Esto se ha vuelto a poner de relieve esta semana con ocasión de la sesión solemne de inicio de la nueva legislatura y que presidió Felipe VI quien acudió en compañía de la reina y de sus hijas. La familia real al completo. Y por cierto, el monarca aseguró que estaba en el Congreso «por respeto a los que encarnan el poder legislativo», aunque visto lo visto, lo de encarnar ese poder debería precisarse.
El caso es que de un tiempo a esta parte, cada vez que se celebra alguna sesión en esta Cámara, de las que se califican de “solemnes” como la de investidura o constitución, se producen y mejor dicho, se reproducen escenas nada edificantes, dado que se acaba cuestionando la representación institucional. Digamos que las buenas maneras o la cortesía parlamentaria ha pasado a mejor vida y ahora sólo privan los postureos políticos cuya finalidad no es otra que buscar el impacto mediático.
Y si hablamos de incongruencia es porque en esta sesión conjunta del Congreso y del Senado que presidió nuestro soberano, se ha verificado un cambio de cromos. En la última comparecencia del rey en este mismo espacio cameral, los representantes de Unidas Podemos obviaron el aplauso de cortesía y permanecieron estáticos. Pues bien, cómo transforma la erótica del poder que en esta ocasión los ministros pertenecientes a esta formación política, sí prorrumpieron en aplausos, aunque no pasó lo mismo con los diputados de este partido cuya práctica mayoría declinó hacerlo. Y es que hubiese quedado una foto muy fea ver al gabinete coaligado de Pedro Sánchez aplaudiendo fragmentado. Pero claro, les va en el sueldo. Algo similar, que también lo comentamos, cuando estos ministros tomaron posesión y lo hicieron respetando el texto oficial que tiene que leer para asumir el cargo y evitaron “improvisar” como hicieron en el Congreso.

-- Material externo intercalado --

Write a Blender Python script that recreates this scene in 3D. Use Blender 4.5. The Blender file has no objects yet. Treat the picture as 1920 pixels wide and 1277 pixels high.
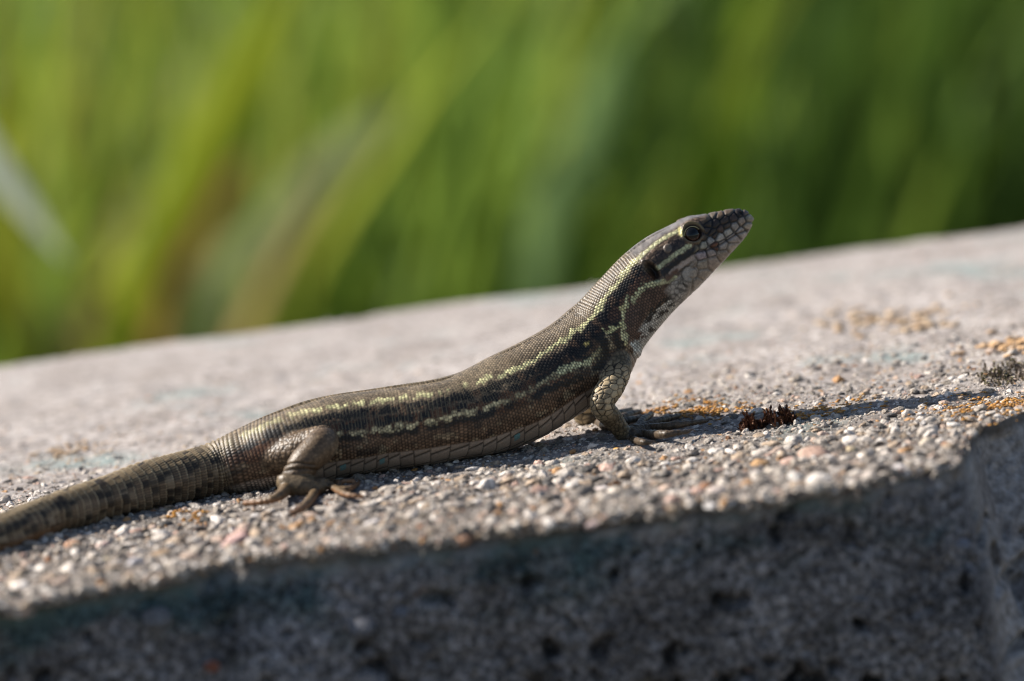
import bpy, math
import numpy as np
from mathutils import Matrix, Vector

S = 0.001                      # everything is modelled in millimetres, the scene is in metres
SC = bpy.context.scene
COL = SC.collection
rng = np.random.default_rng(7)

# ------------------------------------------------------------------ camera, sky, sun, exposure
YAW, PITCH, ROLL = math.radians(6), math.radians(8.5), math.radians(6.85)
FPX, IW, IH = 9600.0, 1920.0, 1277.0
CF = np.array([math.sin(YAW)*math.cos(PITCH), math.cos(YAW)*math.cos(PITCH), -math.sin(PITCH)])
_R = np.array([math.cos(YAW), -math.sin(YAW), 0.0]); _U = np.cross(_R, CF)
CR = math.cos(ROLL)*_R - math.sin(ROLL)*_U
CU = math.sin(ROLL)*_R + math.cos(ROLL)*_U
CC = np.array([-62.72139, -588.0909896, 101.96077944])      # camera position, mm

cam_d = bpy.data.cameras.new('camera')
cam = bpy.data.objects.new('camera', cam_d); COL.objects.link(cam)
m = Matrix.Identity(4)
for i in range(3):
    m[i][0], m[i][1], m[i][2], m[i][3] = CR[i], CU[i], -CF[i], CC[i]*S
cam.matrix_world = m
cam_d.sensor_width = 36.0
cam_d.lens = FPX/IW*36.0
cam_d.clip_start, cam_d.clip_end = 0.02, 500.0
cam_d.dof.use_dof = True
cam_d.dof.focus_distance = 0.603
cam_d.dof.aperture_fstop = 15.5
SC.camera = cam

SUN_TO = np.array([-0.76, 0.365, 0.71]); SUN_TO /= np.linalg.norm(SUN_TO)   # direction towards the sun
elev, azim = math.asin(SUN_TO[2]), math.atan2(SUN_TO[0], SUN_TO[1])
world = bpy.data.worlds.new('World'); SC.world = world; world.use_nodes = True
wn = world.node_tree; wn.nodes.clear()
sky = wn.nodes.new('ShaderNodeTexSky'); sky.sky_type = 'NISHITA'; sky.sun_disc = False
sky.sun_elevation = elev; sky.sun_rotation = azim
bg = wn.nodes.new('ShaderNodeBackground'); bg.inputs[1].default_value = 0.064
wo = wn.nodes.new('ShaderNodeOutputWorld')
wn.links.new(sky.outputs[0], bg.inputs[0]); wn.links.new(bg.outputs[0], wo.inputs[0])
sl = bpy.data.lights.new('sun', 'SUN'); sl.energy = 5.0; sl.angle = math.radians(0.53); sl.color = (1.0, 0.93, 0.84)
so = bpy.data.objects.new('sun', sl); COL.objects.link(so)
so.rotation_euler = Vector(SUN_TO).to_track_quat('Z', 'Y').to_euler(); so.location = (-0.6, 0.4, 0.8)
SC.view_settings.view_transform = 'Standard'; SC.view_settings.look = 'None'
SC.view_settings.exposure = 1.04; SC.view_settings.gamma = 1.0
SC.view_settings.use_curve_mapping = False
SC.cycles.use_denoising = True
SC.cycles.max_bounces = 8
SC.cycles.filter_width = 1.05
SC.cycles.sample_clamp_indirect = 4.0

# ------------------------------------------------------------------ helpers
def hash3(i, j, k, seed=0):
    h = (i.astype(np.int64)*374761393 + j.astype(np.int64)*668265263 + k.astype(np.int64)*2147483647 + seed*974711) & 0xffffffff
    h = ((h ^ (h >> 13))*1274126177) & 0xffffffff
    h = ((h ^ (h >> 15))*2246822519) & 0xffffffff
    return ((h ^ (h >> 16)) & 0xffffff)/float(0xffffff)

def vnoise(x, y, z=0.0, seed=0):
    """Value noise, -1..1."""
    x, y, z = np.broadcast_arrays(np.asarray(x, float), np.asarray(y, float), np.asarray(z, float))
    fx, fy, fz = np.floor(x), np.floor(y), np.floor(z)
    i, j, k = fx.astype(np.int64), fy.astype(np.int64), fz.astype(np.int64)
    u, v, w = x-fx, y-fy, z-fz
    u, v, w = u*u*(3-2*u), v*v*(3-2*v), w*w*(3-2*w)
    r = 0
    for a in (0, 1):
        for b in (0, 1):
            for c in (0, 1):
                r = r + hash3(i+a, j+b, k+c, seed)*(u if a else 1-u)*(v if b else 1-v)*(w if c else 1-w)
    return r*2-1

def fbm(x, y, z=0.0, octv=3, seed=0):
    r, a = 0, 1.0
    for o in range(octv):
        r = r + a*vnoise(x*2**o, y*2**o, np.asarray(z)*2**o, seed+o*17); a *= .5
    return r

def sstep(a, b, x):
    t = np.clip((x-a)/(b-a), 0, 1); return t*t*(3-2*t)

def mesh_from(name, V, F, smooth=True):
    """Fast mesh from numpy vertices (mm) and equal-sized faces."""
    V = np.asarray(V, np.float32)*S; F = np.asarray(F, np.int32)
    me = bpy.data.meshes.new(name); n = F.shape[1]
    me.vertices.add(len(V)); me.vertices.foreach_set('co', V.ravel())
    me.loops.add(F.size); me.loops.foreach_set('vertex_index', F.ravel())
    me.polygons.add(len(F))
    me.polygons.foreach_set('loop_start', np.arange(0, F.size, n, dtype=np.int32))
    try: me.polygons.foreach_set('loop_total', np.full(len(F), n, np.int32))
    except Exception: pass
    me.polygons.foreach_set('use_smooth', np.full(len(F), bool(smooth)))
    me.update(calc_edges=True); me.validate()
    return me

def set_col(me, rgb, name='tint'):
    a = me.color_attributes.new(name, 'FLOAT_COLOR', 'POINT')
    c = np.ones((len(me.vertices), 4), np.float32); c[:, :3] = np.clip(rgb, 0, 1)
    a.data.foreach_set('color', c.ravel())

def obj(name, me, mat=None, parent=None, loc=None):
    o = bpy.data.objects.new(name, me); COL.objects.link(o)
    if mat is not None and not me.materials: me.materials.append(mat)
    if parent is not None: o.parent = parent
    if loc is not None: o.location = loc
    return o

def tag(o, label=None, cat=None, group=None, kind=None):
    for k, v in (('label', label), ('category', cat), ('group', group), ('kind', kind)):
        if v: o[k] = v
    return o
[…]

Está visto que el poder transforma al más díscolo. Ya lo hemos dicho en más de una ocasión. Los representantes públicos están obligados a observar las normas que regulan los distintos estamentos institucionales, dado que esas mismas normas son las que les permiten asumir funciones dentro del organigrama del Estado. Y en puro ejercicio congruente, hay que asumir estas responsabilidades, porque, de lo contrario, sería un acto de hipocresía y que últimamente estamos constatando.